#HTE

The Design Evolution of Beer Can Openings

The greatest technological challenge of the 20th Century was not the moon landing; it was how to get fresh, delicious beer from a brewery into a customer’s belly. Prior to the 1930s if you wanted beer, you and a guy named Amos rolled a barrel from the brewery back to your village, tapped it, and distributed it into jugs. (One benefit of this method was that in a financial pinch, the barrel could be worn in lieu of clothing, but it was otherwise inconvenient.)

Glass-bottled beer also existed, but you try transporting a crate of it over a bumpy wagon trail without breaking any of the bottles, especially while you’re drinking from one.

In the 1930s manufacturing technology made a huge leap forward: It become possible to seal beer inside of steel cans. 

Cans were easier to stack, ship and carry, weighed less than glass bottles and were less prone to breakage. One drawback was that you could not break a can over a counter and brandish it during a saloon brawl, but this was offset by the fact that you could crush one against your forehead, which never failed to impress the ladies and establish you as “a real character.”

But they key problem with cans was how to get the beer out of them. The tops of these cans were flat…

…so either you or Amos had to make sure you had one of these on hand at all times:

That “church key,” as it’s called, was used to lever two triangular piercings into a can, one for your mouth, the other for airflow.

Seeking a better way, innovative package designers of the time then developed the cone-top can in 1935:

If you ask me, this is kind of a lateral move. You still needed to carry an implement around, in this case a bottle opener rather than a church key. But one benefit was that you gained a bottlecap with each can. (During the Great Depression, bottlecaps were basically your kids’ Xbox.)

Both the flat-top can and the cone-top persisted into the 1950s and ‘60s. But in 1959 an engineer named Ermal Fraze was on a family picnic and forgot to bring a church key. Fraze was forced to open his beer cans using his car bumper, like some kind of alcoholic MacGyver. He subsequently invented the pull-tab:

Fraze patented it in the 1960s and sold the rights to Alcoa, and it became the standard can aperture.

As convenient as the pull-tab was, it became a bit of a public nuisance and a hazard. Some folks ripped the tab off and threw it on the ground, creating litter; others simply dropped the tab inside the can, betting that it wouldn’t work its way back out. As you can imagine, emergency rooms started seeing people who had accidentally swallowed these tabs.

Seeking a way to not have a loose tab, in the 1970s Coors experimented with this cockamamie “push tab” can:

The smaller hole was for drainage, the larger hole was for drinking out of. But the problem with this design is that folks would often cut their fingers on the sharp edges of the apertures while trying to open them.
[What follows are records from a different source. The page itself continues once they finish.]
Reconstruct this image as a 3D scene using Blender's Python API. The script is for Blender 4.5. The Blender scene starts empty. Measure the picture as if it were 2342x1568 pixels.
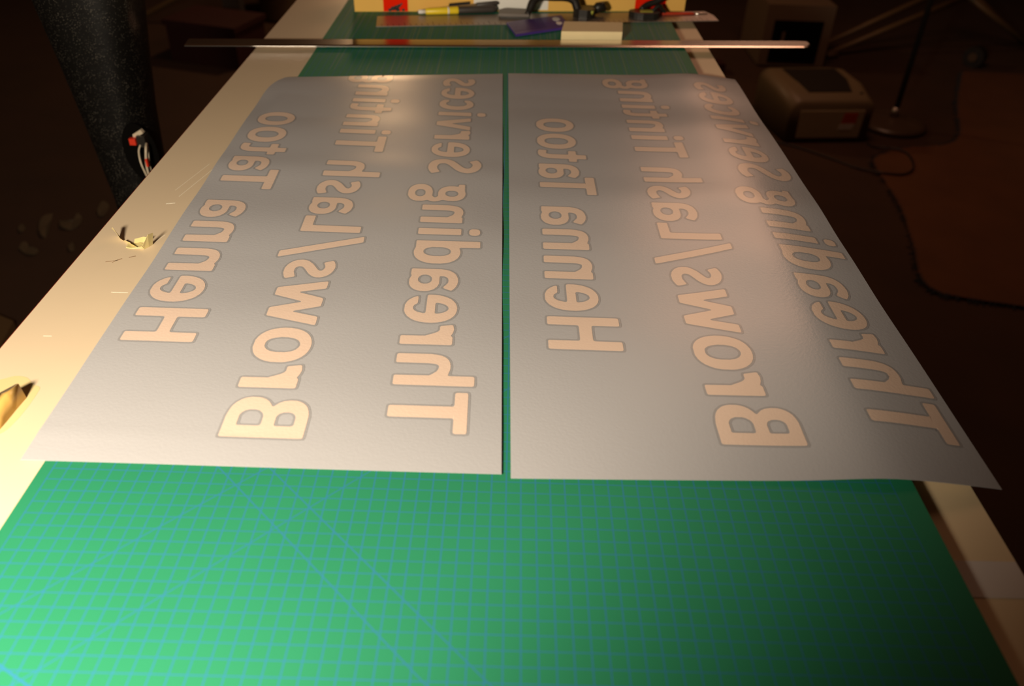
import bpy, bmesh, math, random
from mathutils import Vector, Matrix, noise
random.seed(7)

# ------------------------------------------------------------------ camera
# scene units are metres; all layout numbers below are centimetres measured
# from the corner of the cutting mat's printed grid (x right, y away, z up
# from the mat surface, which lies 90.3 cm above the floor).
ZT = 0.903
def W(x, y, z=0.0):
    return Vector((x*0.01, y*0.01, ZT + z*0.01))

scn = bpy.context.scene
cam_d = bpy.data.cameras.new('camera')
cam = bpy.data.objects.new('camera', cam_d)
scn.collection.objects.link(cam)
scn.camera = cam
cam_d.sensor_width = 36.0
cam_d.lens = 28.97
PITCH, ROLL, YAW = 0.6340, -0.0421, -0.0159
cr_, sr_ = math.cos(ROLL), math.sin(ROLL)
cy_, sy_ = math.cos(YAW), math.sin(YAW)
Rv = Vector((cy_, sy_, 0))
Fv = Vector((-sy_*math.cos(PITCH), cy_*math.cos(PITCH), -math.sin(PITCH)))
Uv = Vector((-sy_*math.sin(PITCH), cy_*math.sin(PITCH), math.cos(PITCH)))
xa = Rv*cr_ - Uv*sr_
ya = Rv*sr_ + Uv*cr_
za = -Fv
M = Matrix((xa, ya, za)).transposed().to_4x4()
M.translation = W(30.3514, -40.0225, 41.3054)
cam.matrix_world = M
cam_d.clip_start = 0.02
cam_d.dof.use_dof = True
cam_d.dof.focus_distance = 0.80
cam_d.dof.aperture_fstop = 5.6

# ------------------------------------------------------------------ light
world = bpy.data.worlds.new('world'); scn.world = world
world.use_nodes = True
bg = world.node_tree.nodes['Background']
bg.inputs[0].default_value = (1.0, 0.36, 0.12, 1)
bg.inputs[1].default_value = 0.006

def lamp(name, kind, loc, power, color, size, **kw):
    d = bpy.data.lights.new(name, kind)
    d.energy = power; d.color = color
    if kind == 'AREA':
        d.shape = 'DISK'; d.size = size
    else:
        d.shadow_soft_size = size
    o = bpy.data.objects.new(name, d); scn.collection.objects.link(o)
    o.location = loc
    for k, v in kw.items(): setattr(d, k, v)
    return o
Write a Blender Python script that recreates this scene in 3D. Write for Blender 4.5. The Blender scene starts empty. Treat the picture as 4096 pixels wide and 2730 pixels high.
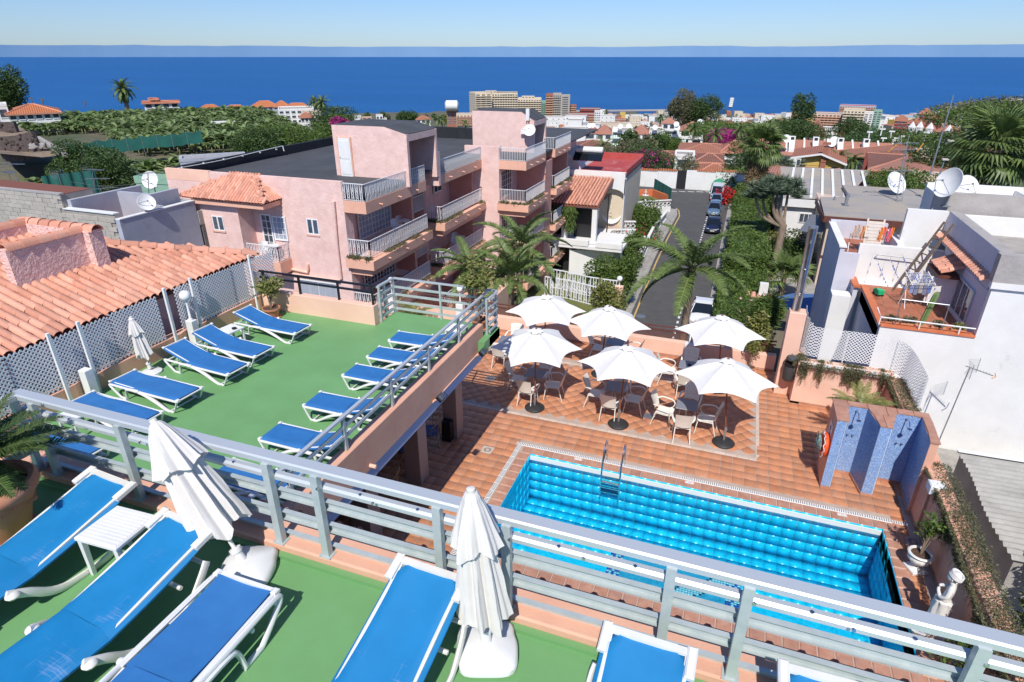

Coors doesn’t taste great to begin with and it tastes even worse when mixed with blood.

Finally, in 1975 inventor Daniel F. Cudzik created the pop-top can we all know today:

This created no waste. But again there was, of course, a downside. (For chrissakes why is drinking beer so hard?!? It’s like the gods are against us.) The aperture was relatively small…
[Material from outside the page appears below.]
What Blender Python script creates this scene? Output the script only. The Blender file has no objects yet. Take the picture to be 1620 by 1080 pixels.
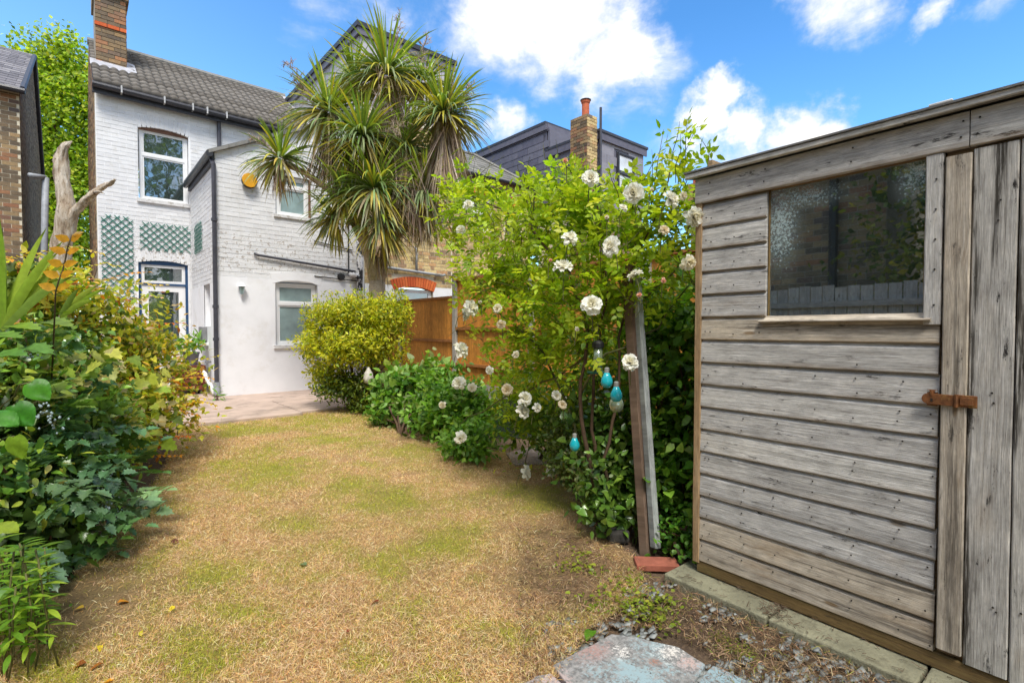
import bpy, math, random
import numpy as np
from mathutils import Vector, Matrix
rng = np.random.default_rng(7); random.seed(7)
SC = bpy.context.scene; COL = SC.collection
# ------------------------------------------------------------------ camera
HEAD = math.radians(40.8); PITCH = math.atan(20/800); EYE = 1.2
Fh = np.array([math.sin(HEAD), math.cos(HEAD), 0]); Rt = np.array([math.cos(HEAD), -math.sin(HEAD), 0]); Zu = np.array([0, 0, 1.])
FW = Fh*math.cos(PITCH) - Zu*math.sin(PITCH); UP = Fh*math.sin(PITCH) + Zu*math.cos(PITCH); OC = np.array([0, 0, EYE])
cd = bpy.data.cameras.new('camera'); cam = bpy.data.objects.new('camera', cd); COL.objects.link(cam)
cam.location = (0, 0, EYE); cam.rotation_euler = (math.pi/2 - PITCH, 0, -HEAD)
cd.sensor_width = 36; cd.lens = 800/1620*36; cd.clip_start = 0.05; cd.clip_end = 800
SC.camera = cam
def ray(px, py): return FW + Rt*(px-810)/800 + UP*(540-py)/800
def onX(px, py, X): r = ray(px, py); return OC + r*X/r[0]
def onY(px, py, Y): r = ray(px, py); return OC + r*Y/r[1]
def onZ(px, py, z=0.): r = ray(px, py); return OC + r*(z-EYE)/r[2]
def C(px, py, d): r = ray(px, py); return OC + r*d/np.dot(r, Fh)
def depth(P): return (np.asarray(P)-OC) @ FW
def proj(P):
    v = np.asarray(P)-OC; z = np.maximum(v @ FW, .05); return 810+800*(v @ Rt)/z, 540-800*(v @ UP)/z
# ------------------------------------------------------------------ exposure, sky, sun
SC.view_settings.view_transform = 'Standard'; SC.view_settings.look = 'None'; SC.view_settings.gamma = 1
SC.view_settings.use_curve_mapping = False
SC.view_settings.exposure = 1.84
SC.render.engine = 'CYCLES'
SC.cycles.max_bounces = 6; SC.cycles.diffuse_bounces = 3; SC.cycles.glossy_bounces = 3; SC.cycles.transmission_bounces = 4
SC.cycles.transparent_max_bounces = 6; SC.cycles.use_denoising = True
SC.cycles.sample_clamp_indirect = 4
def nd(nt, typ, ins=None, **props):
    n = nt.nodes.new(typ)
    for k, v in props.items(): setattr(n, k, v)
    for k, v in (ins or {}).items():
        s = n.inputs[k]
        if isinstance(v, bpy.types.NodeSocket): nt.links.new(v, s)
        else: s.default_value = v
    return n
def mth(nt, op, a, b=0., c=None, clamp=False):
    ins = {0: a, 1: b}
    if c is not None: ins[2] = c
    return nd(nt, 'ShaderNodeMath', ins, operation=op, use_clamp=clamp).outputs[0]
def mr(nt, v, a, b, c=0., d=1., smooth=False):
    return nd(nt, 'ShaderNodeMapRange', {0: v, 1: a, 2: b, 3: c, 4: d}, interpolation_type='SMOOTHSTEP' if smooth else 'LINEAR').outputs[0]
def ramp(nt, v, stops):
    n = nd(nt, 'ShaderNodeValToRGB', {0: v}); e = n.color_ramp.elements
    while len(e) < len(stops): e.new(.5)
    for i, (p, c) in enumerate(stops): e[i].position = p; e[i].color = (*c, 1) if len(c) == 3 else c
    return n.outputs[0]
def mixc(nt, f, a, b, blend='MIX'):
    n = nt.nodes.new('ShaderNodeMix'); n.data_type = 'RGBA'; n.blend_type = blend
    for s, v in ((n.inputs[0], f), (n.inputs[6], a), (n.inputs[7], b)):
        if isinstance(v, bpy.types.NodeSocket): nt.links.new(v, s)
        elif isinstance(v, (int, float)): s.default_value = v
        else: s.default_value = (*v, 1) if len(v) == 3 else v
    return n.outputs[2]
def noise(nt, vec, scale, detail=4, rough=.55, dist=0.):
    return nd(nt, 'ShaderNodeTexNoise', {'Vector': vec, 'Scale': scale, 'Detail': detail, 'Roughness': rough, 'Distortion': dist}).outputs[0]
SUN = Vector((-0.34, -0.58, 1.05)).normalized()          # towards the sun
sd = bpy.data.lights.new('sun', 'SUN'); sd.energy = 1.2; sd.angle = math.radians(18); sd.color = (1, .95, .86)
so = bpy.data.objects.new('sun', sd); COL.objects.link(so); so.rotation_euler = SUN.to_track_quat('Z', 'Y').to_euler(); so.location = (8, -8, 15)
W = bpy.data.worlds.new('World'); SC.world = W; W.use_nodes = True; wt = W.node_tree; wt.nodes.clear()
sky = nd(wt, 'ShaderNodeTexSky', sky_type='NISHITA', sun_disc=False, sun_elevation=math.asin(SUN.z), sun_rotation=math.atan2(SUN.x, SUN.y), air_density=1.1, dust_density=.4, ozone_density=1.6)
tc = nd(wt, 'ShaderNodeTexCoord'); D = tc.outputs['Generated']
sepd = nd(wt, 'ShaderNodeSeparateXYZ', {0: D})
blobs = [(900, 10, 130, 1.0), (860, 90, 80, .65), (800, 10, 120, .8), (960, 60, 90, .9), (930, 120, 50, .6), (1000, 60, 70, .45), (700, 20, 110, .42), (600, 0, 90, .5), (500, 0, 70, .46), (490, 60, 60, .45), (760, 60, 110, .5), (1020, 110, 80, .35),
         (740, 170, 55, .5), (790, 205, 50, .85), (830, 210, 30, .6), (725, 210, 40, .8), (1122, 174, 48, 1.0), (1190, 205, 55, 1.0), (1245, 208, 62, 1.1), (1295, 218, 50, 1.0), (1210, 240, 80, .8), (1130, 240, 70, .45), (1060, 250, 70, .32),
         (1330, 0, 70, .62), (1280, -10, 60, .5), (1450, 20, 40, .42), (1560, 10, 60, .42), (260, 60, 60, .2)]
wn = nd(wt, 'ShaderNodeTexNoise', {'Vector': D, 'Scale': 7., 'Detail': 6., 'Roughness': .6}).outputs[1]
DW = nd(wt, 'ShaderNodeVectorMath', {0: wn, 1: (-.5, -.5, -.5)}, operation='ADD').outputs[0]; DW = nd(wt, 'ShaderNodeVectorMath', {0: DW, 1: (.2, .2, .2), 2: D}, operation='MULTIPLY_ADD').outputs[0]
acc = None
for px, py, r, w in blobs:
    v = ray(px, py); L = np.linalg.norm(v); v = v/L
    dist = nd(wt, 'ShaderNodeVectorMath', {0: DW, 1: tuple(v)}, operation='DISTANCE').outputs['Value']
    b = mr(wt, dist, 0, 1.5*r/800/L, w, 0, True)
    acc = b if acc is None else mth(wt, 'MAXIMUM', acc, b)
mp = nd(wt, 'ShaderNodeMapping', {0: D, 3: (1, 1, 1.7)})
n1 = noise(wt, mp.outputs[0], 4.2, 9, .6, .5); n2 = noise(wt, mp.outputs[0], 2.1, 5, .5, .2); n3 = noise(wt, mp.outputs[0], 13, 8, .65, .4)
# scattered cloud over the rest of the sky, away from the part in view
az = nd(wt, 'ShaderNodeVectorMath', {0: D, 1: tuple(Fh)}, operation='DOT_PRODUCT').outputs['Value']
rest = mth(wt, 'MULTIPLY', mr(wt, az, .45, .1, 0, 1, True), mr(wt, n2, .34, .52, 0, .8, True))
over = mth(wt, 'MULTIPLY', mr(wt, sepd.outputs[2], .62, .8, 0, 1, True), mr(wt, n2, .34, .52, .1, .8, True))
field = mth(wt, 'MAXIMUM', acc, mth(wt, 'MAXIMUM', rest, over))
edge = mth(wt, 'ADD', mth(wt, 'MULTIPLY', mth(wt, 'SUBTRACT', n1, .5), 1.5), mth(wt, 'MULTIPLY', mth(wt, 'SUBTRACT', n3, .5), .55))
dens = mth(wt, 'ADD', field, mth(wt, 'MULTIPLY', edge, mr(wt, field, 0, .25, 0, 1)))
mask = mr(wt, dens, .16, .92, 0, 1, True)
cshade = ramp(wt, mth(wt, 'ADD', mth(wt, 'MULTIPLY', dens, .8), mth(wt, 'MULTIPLY', mth(wt, 'SUBTRACT', n1, .5), .8)), [(.2, (.42, .50, .66)), (.5, (.62, .64, .70)), (.85, (.90, .86, .80))])
elev = mr(wt, sepd.outputs[2], .02, .5, 0, 1)
tint = ramp(wt, elev, [(0, (.86, .98, 1.0)), (.45, (.42, .70, .88)), (1, (.29, .58, .80))])
left = nd(wt, 'ShaderNodeVectorMath', {0: D, 1: tuple(-Rt)}, operation='DOT_PRODUCT').outputs['Value']
tint = mixc(wt, mr(wt, left, .05, .7, 0, .62), tint, (.68, .92, 1.04))
skyc = mixc(wt, 1., sky.outputs[0], tint, 'MULTIPLY')
skys = nd(wt, 'ShaderNodeVectorMath', {0: skyc}, operation='SCALE'); skys.inputs[3].default_value = .096
SKYS = skys
csc = nd(wt, 'ShaderNodeVectorMath', {0: cshade}, operation='SCALE'); csc.inputs[3].default_value = .47
colr = mixc(wt, mask, skys.outputs[0], csc.outputs[0])
bg = nd(wt, 'ShaderNodeBackground', {0: colr, 1: 1.0}); nd(wt, 'ShaderNodeOutputWorld', {0: bg.outputs[0]})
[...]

…and with no means of airflow, pouring the stuff into your mouth can be turbulent. While it creates an amusing glug-glug-glug noise, that loses its charm pretty quickly.

In the 1990s can manufacturers finally began widening the mouth…

…which ameliorates, but does not completely solve, the glugging issue. In my own experience I’ve found that it’s very difficult not to spill beer on your shirt after having just ten or eleven of these.

In more recent years we’ve seen a newer method: The full aperture end. Companies like Australia’s BentSpoke Brewing Co. are using these huge pull-tab lids:

I like the look of these, and I’m assuming the can’s lip is far back enough from the edge that you won’t cut your lips on the sharp edges. But Australian beer judge Chris Shanahan isn’t a fan, calling the cans “a retrograde step in my opinion, reminiscent of the first detachable rip-tops [which led to] discarded tabs from beer and soft drinks [littering] the ground everywhere.”

I suppose that disposing of a wide lid, especially on a camping trip, is a bit more of a hassle than storing bottlecaps, since the lids are larger and sharper. What do you think a good design solution would be? Perhaps create some way that the lid can somehow be shoved into a cavity in the bottom of the can?

I invite Core77 readers to come down to our offices, with a six-pack under each arm, and we can throw some of these back and brainstorm a bit. Also bring some chips, maybe some dip, and I wouldn’t say no to cold cuts either.